E é nessa perspectiva que o conceito de "autonomia" do
Conselho Tutelar deve ser analisado e interpretado, inconcebível que é, a
qualquer órgão público, seja a qual poder pertença ou represente, uma atuação
livre do controle de outros poderes, órgãos, instâncias e mesmo por parte do
cidadão comum, na medida em que é o povo, em última análise o detentor de
todo o poder (nesse sentido temos a expressa definição do art. 1º, par. único, da
Constituição Federal), e o destinatário de toda atividade pública, que ideológica e
presumivelmente tem por escopo o bem estar de toda coletividade.

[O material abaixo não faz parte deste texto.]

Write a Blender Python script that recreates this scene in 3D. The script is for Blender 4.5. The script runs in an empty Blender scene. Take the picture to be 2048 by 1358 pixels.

Assim sendo, a autonomia que, por definição, o Conselho
Tutelar possui, se constitui não em um "privilégio" para seus integrantes, que
estariam livres de prestar contas de seus atos quer à administração pública (à
qual, queiram ou não, estão vinculados), quer a outras autoridades e membros da
comunidade, mas sim importa numa prerrogativa indispensável ao exercício das
atribuições do Órgão, enquanto colegiado, que por vezes irá contrariar os
interesses do Prefeito Municipal e de outras pessoas influentes que, por ação ou
omissão, estejam ameaçando ou violando direitos de crianças e adolescentes
que devem ser objeto de sua tutela7.
De fato, não seria lógico que o legislador concedesse ao
Conselho Tutelar o status de "agente político", com poderes equiparados aos da
autoridade judiciária, podendo inclusive promover diretamente a execução de
suas decisões, para tanto expedindo requisições a órgãos públicos8, sob pena da
prática de infração administrativa (conforme art. 249 da Lei nº 8.069/90) e
mesmo, a depender da situação, de crime (conforme art. 236 do mesmo Diploma
Legal), sem dar-lhe a garantia de que poderia exercer suas atribuições de forma
livre e independente, colocando-o a salvo da ingerência e/ou de repreensões por
parte de outras autoridades públicas9.
6 Sobre o tema, vide definição de Hely Lopes Meirelles contida no artigo acima citado.
7 Valendo observar que, não por acaso, o art. 98 da Lei nº 8.069/90 relacionou, como primeira
hipótese de situação de risco envolvendo crianças e adolescentes, justamente a "...ação ou
omissão da sociedade ou do Estado" (verbis).
8 Cf. art. 136, inciso III, alínea “a”, da Lei nº 8.069/90.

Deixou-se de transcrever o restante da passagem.